J’ai voulu donc élargir cette vision en menant des recherches sur différents mouvements. J’ai veillé à avoir une variété et une diversité géographique en incluant des portraits de femmes ayant vécu ces 100 dernières années en Afrique, en Amérique, en Europe et dans différents pays.

On a beaucoup parlé de l’engagement des femmes palestiniennes j’ai voulu montrer qu’après 1948, leur mouvement était laïc. Toutes les femmes ont eu foi en leur cause. J’ai été intéressée de voir chez ces femmes un passage de la foi en la cause à la foi religieuse qui se superposera à la cause initiale. Au début des années 2000, des mouvements vont effectivement adopter des revendications religieuses pour légitimer notamment l’action kamikaze.

J’ai intégré par ailleurs une seule femme jihadiste avec laquelle le livre se termine, tout comme j’ai portraitisé une femme qui s’est engagé au Ku Klux Klan. Il ne nous appartient pas de porter des jugements sur leurs engagements mais de comparer les sources et d’éclairer ce parcours personnel au-delà des idéologies, en lien avec le contexte dans lequel ces femmes vivent.

Avez-vous trouvé des difficultés à documenter la vie de ces personnalités ?

La période de recherche a été longue car je devais croiser plusieurs sources, en essayant d’être la plus impartiale et objective possible, tout en m’adaptant aux supports dans différents langues. J’ai également côtoyé des femmes engagées dans des mouvements extrémistes islamistes, mais je n’ai pas voulu inclure ces parcours, n’apportant pas une véritable valeur ajoutée au livre dans la mesure où je n’ai pas souhaité n’être que dans du contemporain et sans recul nécessaire.
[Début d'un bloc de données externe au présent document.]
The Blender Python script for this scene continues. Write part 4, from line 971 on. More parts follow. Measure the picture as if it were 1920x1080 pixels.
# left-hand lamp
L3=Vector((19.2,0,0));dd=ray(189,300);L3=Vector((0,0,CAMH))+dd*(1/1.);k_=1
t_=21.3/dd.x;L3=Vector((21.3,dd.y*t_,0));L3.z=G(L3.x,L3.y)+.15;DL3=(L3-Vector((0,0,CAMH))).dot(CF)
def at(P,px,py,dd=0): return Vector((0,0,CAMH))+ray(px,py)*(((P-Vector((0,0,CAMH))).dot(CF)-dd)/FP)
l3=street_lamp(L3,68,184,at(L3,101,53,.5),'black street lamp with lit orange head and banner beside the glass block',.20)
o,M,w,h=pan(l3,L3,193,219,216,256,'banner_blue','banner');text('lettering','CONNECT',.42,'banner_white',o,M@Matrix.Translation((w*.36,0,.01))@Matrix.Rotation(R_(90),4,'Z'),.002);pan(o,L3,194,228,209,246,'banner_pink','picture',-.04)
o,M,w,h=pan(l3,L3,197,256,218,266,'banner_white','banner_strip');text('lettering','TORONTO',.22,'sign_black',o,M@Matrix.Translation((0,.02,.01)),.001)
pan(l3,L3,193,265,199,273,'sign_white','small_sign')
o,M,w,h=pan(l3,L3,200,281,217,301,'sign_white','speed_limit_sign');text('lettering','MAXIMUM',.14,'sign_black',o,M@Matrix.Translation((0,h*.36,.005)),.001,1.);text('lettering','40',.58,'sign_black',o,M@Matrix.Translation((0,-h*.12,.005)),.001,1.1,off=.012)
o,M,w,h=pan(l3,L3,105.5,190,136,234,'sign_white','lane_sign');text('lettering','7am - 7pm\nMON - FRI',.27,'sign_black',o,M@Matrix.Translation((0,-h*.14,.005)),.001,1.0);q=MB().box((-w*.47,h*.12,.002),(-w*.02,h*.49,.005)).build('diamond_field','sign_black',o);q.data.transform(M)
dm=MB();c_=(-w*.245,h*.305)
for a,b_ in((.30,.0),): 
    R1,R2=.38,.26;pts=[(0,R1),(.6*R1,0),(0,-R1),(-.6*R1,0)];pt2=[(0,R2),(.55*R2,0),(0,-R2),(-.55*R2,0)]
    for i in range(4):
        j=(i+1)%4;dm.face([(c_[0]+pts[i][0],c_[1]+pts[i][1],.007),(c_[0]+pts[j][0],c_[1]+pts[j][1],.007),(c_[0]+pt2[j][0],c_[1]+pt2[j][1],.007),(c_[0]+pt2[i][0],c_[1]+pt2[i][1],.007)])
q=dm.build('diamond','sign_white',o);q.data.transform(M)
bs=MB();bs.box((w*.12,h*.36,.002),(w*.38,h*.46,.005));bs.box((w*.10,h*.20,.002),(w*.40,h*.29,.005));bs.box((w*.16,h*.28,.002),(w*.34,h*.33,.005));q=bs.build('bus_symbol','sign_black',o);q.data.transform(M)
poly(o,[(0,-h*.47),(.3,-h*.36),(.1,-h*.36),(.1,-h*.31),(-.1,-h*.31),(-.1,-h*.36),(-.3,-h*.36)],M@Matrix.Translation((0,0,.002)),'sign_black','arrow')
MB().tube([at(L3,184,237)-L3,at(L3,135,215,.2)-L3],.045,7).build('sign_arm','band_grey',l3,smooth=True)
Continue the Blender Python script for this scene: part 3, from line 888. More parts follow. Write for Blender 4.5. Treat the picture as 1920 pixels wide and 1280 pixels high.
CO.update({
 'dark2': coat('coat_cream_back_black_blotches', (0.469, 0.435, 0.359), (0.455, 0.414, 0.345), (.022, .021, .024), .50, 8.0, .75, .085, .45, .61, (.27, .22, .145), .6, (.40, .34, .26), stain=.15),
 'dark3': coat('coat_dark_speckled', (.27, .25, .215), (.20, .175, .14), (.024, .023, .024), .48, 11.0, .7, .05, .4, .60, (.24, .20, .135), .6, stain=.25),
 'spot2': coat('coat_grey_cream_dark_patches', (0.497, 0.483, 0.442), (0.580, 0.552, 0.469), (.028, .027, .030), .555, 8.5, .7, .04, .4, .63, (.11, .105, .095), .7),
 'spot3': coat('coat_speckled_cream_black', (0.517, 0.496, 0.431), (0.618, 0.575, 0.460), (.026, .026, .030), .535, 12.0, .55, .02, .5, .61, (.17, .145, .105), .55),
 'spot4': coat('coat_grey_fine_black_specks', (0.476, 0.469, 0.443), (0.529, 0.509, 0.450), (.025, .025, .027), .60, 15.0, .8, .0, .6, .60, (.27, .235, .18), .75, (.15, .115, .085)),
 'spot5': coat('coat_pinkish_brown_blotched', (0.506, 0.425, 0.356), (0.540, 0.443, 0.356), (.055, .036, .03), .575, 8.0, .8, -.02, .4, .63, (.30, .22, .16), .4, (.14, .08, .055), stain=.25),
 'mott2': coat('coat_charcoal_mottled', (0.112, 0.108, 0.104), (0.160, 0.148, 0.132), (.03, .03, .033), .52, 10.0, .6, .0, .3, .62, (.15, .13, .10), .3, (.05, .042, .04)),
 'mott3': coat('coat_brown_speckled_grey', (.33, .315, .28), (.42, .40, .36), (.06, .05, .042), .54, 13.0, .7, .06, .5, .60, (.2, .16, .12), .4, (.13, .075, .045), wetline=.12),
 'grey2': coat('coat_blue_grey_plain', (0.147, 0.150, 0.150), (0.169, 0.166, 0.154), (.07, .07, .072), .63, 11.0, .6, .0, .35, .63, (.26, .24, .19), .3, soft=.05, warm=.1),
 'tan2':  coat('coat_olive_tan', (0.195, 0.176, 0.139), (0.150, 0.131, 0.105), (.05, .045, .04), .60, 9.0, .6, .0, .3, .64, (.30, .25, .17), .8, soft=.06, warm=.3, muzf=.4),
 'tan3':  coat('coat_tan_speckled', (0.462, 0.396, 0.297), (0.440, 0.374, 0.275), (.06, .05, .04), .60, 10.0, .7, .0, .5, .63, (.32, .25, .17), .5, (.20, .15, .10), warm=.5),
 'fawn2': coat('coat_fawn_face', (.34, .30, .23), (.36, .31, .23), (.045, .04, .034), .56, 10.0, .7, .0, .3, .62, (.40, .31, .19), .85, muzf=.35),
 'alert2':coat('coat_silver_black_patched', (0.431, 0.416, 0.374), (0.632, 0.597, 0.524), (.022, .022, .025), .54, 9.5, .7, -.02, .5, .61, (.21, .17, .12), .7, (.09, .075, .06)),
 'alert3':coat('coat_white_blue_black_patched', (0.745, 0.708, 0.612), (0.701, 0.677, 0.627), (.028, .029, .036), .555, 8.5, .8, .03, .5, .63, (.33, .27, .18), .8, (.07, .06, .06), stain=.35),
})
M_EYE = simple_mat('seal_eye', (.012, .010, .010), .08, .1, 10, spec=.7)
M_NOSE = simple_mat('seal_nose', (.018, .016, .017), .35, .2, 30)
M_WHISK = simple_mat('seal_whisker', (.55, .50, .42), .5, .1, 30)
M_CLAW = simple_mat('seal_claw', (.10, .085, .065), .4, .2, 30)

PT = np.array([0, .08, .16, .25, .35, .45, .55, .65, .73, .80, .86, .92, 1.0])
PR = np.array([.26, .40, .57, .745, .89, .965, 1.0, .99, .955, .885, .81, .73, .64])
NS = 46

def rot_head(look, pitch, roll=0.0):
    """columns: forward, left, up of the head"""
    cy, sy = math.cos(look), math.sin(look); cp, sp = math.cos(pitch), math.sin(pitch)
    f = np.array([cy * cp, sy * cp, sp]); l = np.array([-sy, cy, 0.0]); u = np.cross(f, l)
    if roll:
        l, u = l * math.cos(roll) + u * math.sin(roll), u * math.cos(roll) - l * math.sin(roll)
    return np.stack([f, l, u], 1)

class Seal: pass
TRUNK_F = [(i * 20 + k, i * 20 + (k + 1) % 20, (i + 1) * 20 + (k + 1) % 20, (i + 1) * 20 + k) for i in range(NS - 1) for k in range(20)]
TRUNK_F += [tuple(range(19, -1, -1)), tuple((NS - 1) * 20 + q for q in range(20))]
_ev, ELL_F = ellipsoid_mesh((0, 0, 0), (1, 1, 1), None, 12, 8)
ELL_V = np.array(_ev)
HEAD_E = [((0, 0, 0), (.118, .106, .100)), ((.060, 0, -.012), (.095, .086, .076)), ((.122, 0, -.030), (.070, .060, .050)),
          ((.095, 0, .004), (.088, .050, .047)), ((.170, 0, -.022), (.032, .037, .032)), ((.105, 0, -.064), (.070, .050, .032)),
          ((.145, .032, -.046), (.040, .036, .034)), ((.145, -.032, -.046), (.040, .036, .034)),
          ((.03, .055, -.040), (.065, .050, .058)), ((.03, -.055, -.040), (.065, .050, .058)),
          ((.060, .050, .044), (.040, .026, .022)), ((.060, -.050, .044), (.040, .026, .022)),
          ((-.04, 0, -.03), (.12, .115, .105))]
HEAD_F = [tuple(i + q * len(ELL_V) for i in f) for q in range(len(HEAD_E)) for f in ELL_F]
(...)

Sur 12 portraits, j’ai tenté par ailleurs de représenter 12 engagements différents tout en montrant qu’elles étaient très lucides et clairvoyantes dans le cadre de la défense de leurs causes politiques, et c’est là où je souligne que le titre du livre n’est pas employé dans une connotation péjorative mais exprime l’engagent fervent de ces femmes.

Pensez-vous qu’un long travail reste à faire pour tirer de l’oubli les femmes qui ont marqué l’histoire ?

Certainement. Pour avoir un éclairage correct quant au rôle et à la place des femmes, il reste beaucoup à faire, ne serait-ce que par exemple, lorsqu’on aborde la thématique des femmes et des violences. Bien évidemment, nous en restons avant tout des victimes, que ce soit dans les conflits armés ou dans les violences conjugales et domestiques.

Cependant, les femmes peuvent aussi être actrices de la violence pour une cause politique à laquelle elles croient durement. Les femmes ont des opinions qu’elles défendent parce qu’elles font une réflexion préalable et pas parce qu’elles seraient sous l’emprise d’un homme qui l’y pousserait. Ce sont ces femmes-là qui m’ont intéressées à travers l’histoire et cet ouvrage est une contribution pour lever le voile sur cette question, bien qu’il reste beaucoup encore à exhumer pour expliquer ces engagements, dans une démarche d’empathie mais sans sympathie.